Pope washes feet of former mafia in prison during pre-Easter ritual
Pope Francis has washed the feet of more than a dozen inmates during his visit to an Italian high-security prison for former mafia members in a pre-Easter ritual to spread the message of hope and love.
The pope celebrated Holy Thursday Mass at the Paliano detention center, the only Italian prison dedicated to specifically housing mafia turncoats some 75 kilometers southeast of Rome.
Out of 70 inmates serving sentences at the facility, about 50 are former mafia members known as "collaborators of justice," who are cooperating with authorities hoping to commute their sentences.
The prison holds mostly former members of Italy's three notorious organized crime groups – the Cosa Nostra, the Camorra and the Ndrangheta – with many of the inmates serving lengthy terms.
As part of the mass, the pontiff bent to wash and kiss the right foot of 12 inmates in commemoration of Jesus' gesture of humility towards his 12 apostles on the night before he was crucified.
Two of the inmates, who participated in the ceremony are serving life sentences while the remaining 10 are due to be released between 2019 and 2073.
According to the Vatican, three of the inmates were women and one was a born Muslim who had converted to Catholicism. The group consisted of 10 Italians, an Albanian and a prisoner from the pope’s homeland of Argentina, who had earlier written to him, as reported by Reuters.
It is the third Holy Thursday that Francis has spent at a detention center. He described his decision to continue to celebrate Holy Thursday with prisoners as “a duty which comes from my heart,” as reported by Vatican Radio.
With this move, Pope Francis has changed the tradition followed by his predecessors who held Holy Thursday Mass either at the Vatican or a Rome basilica and only washed the feet of Catholic men.
The pope said the ritual should be open to "all members of the people of God” and stressed the importance of going out to serve the poor, the sick, and the imprisoned.
"It is good for us to break out of our set ways, because it is proper to the heart of God to overflow with tenderness, with ever more to give," the pope said in a tweet before arriving at Paliano prison.

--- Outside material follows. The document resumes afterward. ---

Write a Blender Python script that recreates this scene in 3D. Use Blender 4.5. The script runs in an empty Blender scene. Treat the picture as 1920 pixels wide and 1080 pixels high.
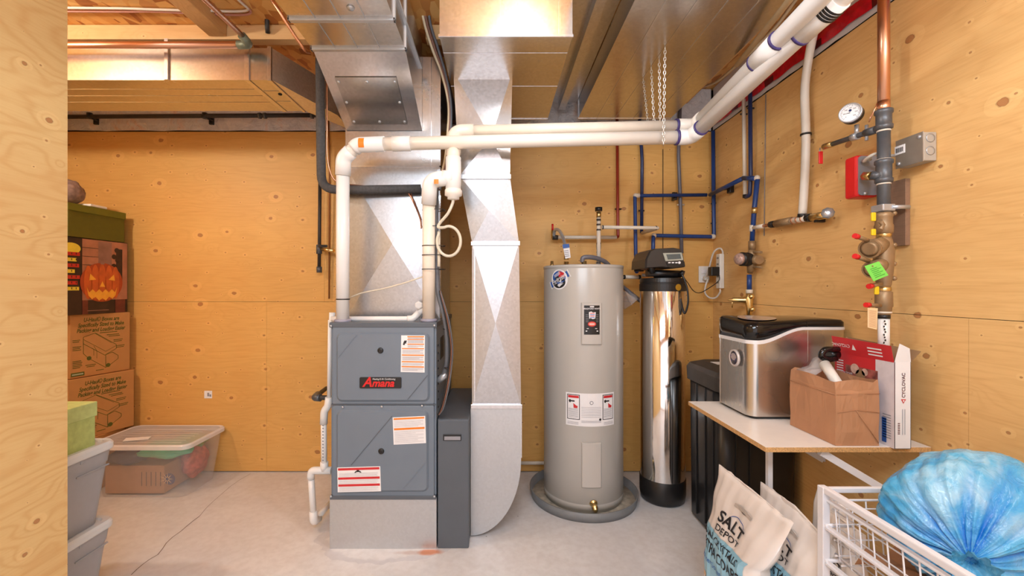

It is good for us to break out of our set ways, because it is proper to the Heart of God to overflow with tenderness, with ever more to give
— Pope Francis (@Pontifex) April 13, 2017
He also said that by washing the feet of inmates, he was willing to do "the work of a slave in order to sow love among us" and urged the prisoners to help each other. "If you can do something, a service for your companions in prison, do it," he said, adding that “this is love … to be the servant of others,” AP reports.
"We are all sinners. We all have defects," the pope told the inmates during an improvised sermon broadcasted by Vatican Radio. At the same time, he condemned organized crime groups, saying their members indulge in the "the adoration of evil,” adding that the same time – and although they excommunicated themselves from the Church by their actions – they could return if they repented.
World must stop lords of war
The pontiff also gave an interview to the Italian newspaper La Repubblica, in which he once again urged the international community to stop violence and restore peace.
“I think today sin is manifested with all its destructive force in war, in different forms of violence and mistreatment,” he said in the interview, adding that people are now facing “a terrible world war fought piecemeal.”
He went on to say that the world “must stop the lords of war,” who are “the only few” ones benefiting from the present state of affairs while “the helpless” are those, “who suffer the most.”
Pope Francis warned that “responding to violence with violence” could lead to “the physical and spiritual death of many people, if not of all” of them.
"All I want is to call even more strongly for peace for this world subjugated by arms traffickers who profit from the blood of men and women," Francis told the newspaper. "Violence is no cure for our broken world."
The pope is expected to participate in the torch-lit procession at Rome's Colosseum re-enacting Christ's crucifixion on Friday, as well as to lead the late-night Easter vigil on Saturday and Easter Sunday Mass.